> [TASK REQUIREMENTS]: Only lines holding the string "scene" are wanted; copy each one from the material.

> [DATA BLOCK]:

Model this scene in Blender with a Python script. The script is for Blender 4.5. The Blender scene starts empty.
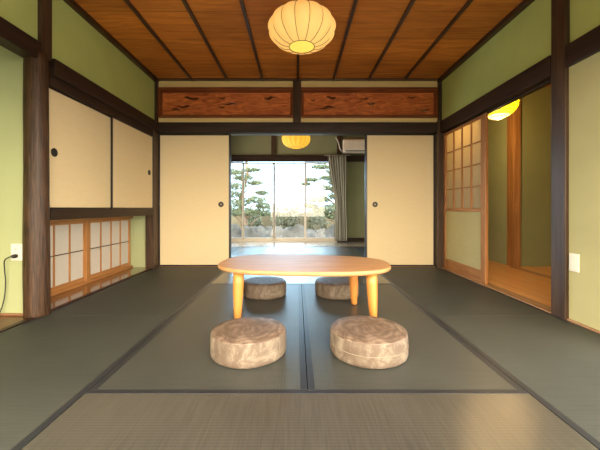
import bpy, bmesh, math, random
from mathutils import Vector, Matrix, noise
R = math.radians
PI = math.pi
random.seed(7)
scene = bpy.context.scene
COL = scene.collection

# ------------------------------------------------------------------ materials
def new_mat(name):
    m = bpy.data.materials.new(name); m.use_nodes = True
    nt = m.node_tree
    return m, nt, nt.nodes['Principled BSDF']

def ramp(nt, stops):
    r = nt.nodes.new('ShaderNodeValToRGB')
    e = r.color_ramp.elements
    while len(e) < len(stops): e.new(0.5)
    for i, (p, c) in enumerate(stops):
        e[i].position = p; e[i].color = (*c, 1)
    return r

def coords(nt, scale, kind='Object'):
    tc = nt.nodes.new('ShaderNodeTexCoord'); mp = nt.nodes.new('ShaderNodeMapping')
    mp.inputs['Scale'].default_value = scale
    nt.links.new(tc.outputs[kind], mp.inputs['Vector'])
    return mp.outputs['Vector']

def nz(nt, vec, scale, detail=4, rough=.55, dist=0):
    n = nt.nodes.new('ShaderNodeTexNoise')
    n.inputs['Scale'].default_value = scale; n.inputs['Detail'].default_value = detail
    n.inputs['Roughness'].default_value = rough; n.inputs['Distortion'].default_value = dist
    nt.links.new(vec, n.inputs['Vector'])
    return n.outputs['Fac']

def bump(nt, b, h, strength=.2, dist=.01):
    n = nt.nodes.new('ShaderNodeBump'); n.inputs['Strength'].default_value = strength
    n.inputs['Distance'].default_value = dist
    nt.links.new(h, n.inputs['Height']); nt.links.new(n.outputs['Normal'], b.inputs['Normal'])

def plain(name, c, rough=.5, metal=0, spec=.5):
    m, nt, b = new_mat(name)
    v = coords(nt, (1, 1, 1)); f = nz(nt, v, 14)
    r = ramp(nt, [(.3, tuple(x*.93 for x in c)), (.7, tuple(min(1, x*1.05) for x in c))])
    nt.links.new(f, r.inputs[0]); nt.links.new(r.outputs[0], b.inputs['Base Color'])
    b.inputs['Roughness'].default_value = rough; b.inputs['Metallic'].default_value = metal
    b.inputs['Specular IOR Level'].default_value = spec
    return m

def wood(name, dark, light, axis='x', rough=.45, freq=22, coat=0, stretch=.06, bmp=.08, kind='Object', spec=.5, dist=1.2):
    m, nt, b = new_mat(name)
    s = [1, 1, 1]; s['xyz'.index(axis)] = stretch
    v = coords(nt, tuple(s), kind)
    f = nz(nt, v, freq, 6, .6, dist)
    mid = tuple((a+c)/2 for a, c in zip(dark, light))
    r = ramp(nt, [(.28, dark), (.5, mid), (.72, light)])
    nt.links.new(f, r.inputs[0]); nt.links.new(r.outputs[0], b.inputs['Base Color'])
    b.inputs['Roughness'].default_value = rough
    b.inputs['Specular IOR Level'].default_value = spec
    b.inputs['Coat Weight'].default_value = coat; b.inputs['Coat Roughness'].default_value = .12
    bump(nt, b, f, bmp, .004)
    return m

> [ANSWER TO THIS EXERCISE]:
Model this scene in Blender with a Python script. The script is for Blender 4.5. The Blender scene starts empty.
scene = bpy.context.scene
COL = scene.collection